Visto da noi: Dogman il film di Matteo Garrone

di Nicole Chiassarini

Dogman il film di Matteo Garrone alla 64esima edizione dei David di Donatello ha fatto incetta di premi avendo ricevuto 15 candidature e vinto 9 David di Donatello come miglior film, miglior regista, miglior sceneggiatura originale, miglior attore non protagonista, miglior autore della fotografia, miglior scenografo, truccatore, montatore e miglior suono.In realtà nelle sale è entrato dal maggio 2018. Noi di TusciaUp lo abbiamo visto e vi raccontiamo le nostre impressioni.
Una pellicola forte a tratti dolorosa ispirata al terribile delitto del Canaro della Magliana, Pietro De Negri, toelettatore di cani e accusato dell’omicidio dell’ex pugile dilettante Giancarlo Ricci nel 1988. Ispirandosi ad uno dei casi di cronaca più cruenti, Garrone vuole raccontare di un’Italia terra di desolazione, odio, dove vige la legge del più forte e dove si scontrano bestialità e umanità. Un luogo dove i rapporti di solidarietà e il benessere vanno a scemare a causa di una società culturalmente degradata. Ma come ribadito più volte dal regista, il film “non vuole in alcun modo ricostruire i fatti come si dice che siano avvenuti”. L’idea principale è quella di addentrarsi in meccanismi oscuri, come quelli che finiscono per regolare lo strano rapporto tra i due personaggi.
Un film di rara potenza che trova nel suo regista uno dei più abili creatori. La fotografia ci regala una tavolozza cromatica imperniata sul giallo, come un film di frontiera. I paesaggi desolati, cupi e degradati possono essere quelli di cinquant’anni fa, oppure quelli di un’Italia post-apocalittica. Siamo al limite del surreale, dove le diverse vite di Marcello (Marcello Fonte) e Simone (Edoardo Pesce) si incontrano. Il primo ama il proprio lavoro e la figlia, ma è sempre più sedotto dalla criminalità; il secondo un pazzo forsennato che terrorizza il quartiere e lo tiene in pugno con la forza bruta, con testate, pugni e calci.

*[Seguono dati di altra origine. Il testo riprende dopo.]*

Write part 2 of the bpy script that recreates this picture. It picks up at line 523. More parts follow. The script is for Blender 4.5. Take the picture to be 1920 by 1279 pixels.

L’attrazione per la malavita porterà Marcello ad una instabilità emotiva fino a pagarne direttamente le conseguenze, a coltivare la speranza di poter tenere a bada, come riesce con i cani meno docili, quell’uomo ormai perso per sempre.
I due attori sono bravissimi, danno mostra delle loro capacità dall’inizio alla fine. Interpretano i due personaggi con maestria, senza far trasparire la minima difficoltà nell’impersonarsi in due menti tanto contorte. Fonte, con la sua vocina nasale e il suo comportamento instabile dà vita ad un vero e proprio mostro che lentamente si vede crescere in tutta la pellicola, fino a mostrarsi definitivamente con l’omicidio del suo più grande amico (e nemico). Pesce, a sua volta, riesce perfettamente ad impersonare un tipo poco raccomandabile, che non ti augureresti mai di incontrare. Infatti, la perfetta armonia tra le doti dell’attore e la mente del criminale, lo hanno portato a vincere il David come miglior attore non protagonista.
Il regista, data la grandezza della sua pellicola e la critica più che positiva, ha voluto dichiarare: “Ho iniziato a lavorare alla sceneggiatura dodici anni fa: nel corso del tempo l’ho ripresa in mano tante volte, cercando di adattarla ai miei cambiamenti. Finalmente l’incontro con il protagonista del film, Marcello Fonte, con la sua umanità, ha chiarito dentro di me come affrontare una materia così cupa e violenta, e il personaggio che volevo raccontare: un uomo che, nel tentativo di riscattarsi dopo una vita di umiliazioni, si illude di aver liberato non solo sé stesso, ma anche il proprio quartiere e forse persino il mondo. Che invece rimane sempre uguale, e quasi indifferente”.
Qui la lotta per la sopravvivenza non ammette tenerezza e gli ultimi attimi del film rappresentano un’umanità confusa, rassegnata a sottomettersi ad una crudeltà bestiale, spietata. In una periferia sospesa tra metropoli e natura selvaggia, dove l’unica legge sembra essere quella del più forte, Fonte e Pesce hanno dato vita a uno dei film più belli di Matteo Garrone, sono riusciti a mettere in scena la natura umana nel suo stato primordiale, in cui la legge ti impone o di combattere o di perire, in un contesto quasi distopico.

“Ho iniziato a scrivere Dogman per caso, dodici anni fa e l’ho tenuto sempre nel cassetto ha dichiarato Matteo Garrone. Avevo qualche mese libero prima di girare Pinocchio e invece eccoci qua. Qualche volta è anche bello creare dei momenti speciali come è stato questo film». Visto da noi Dogman è davvero un bel film.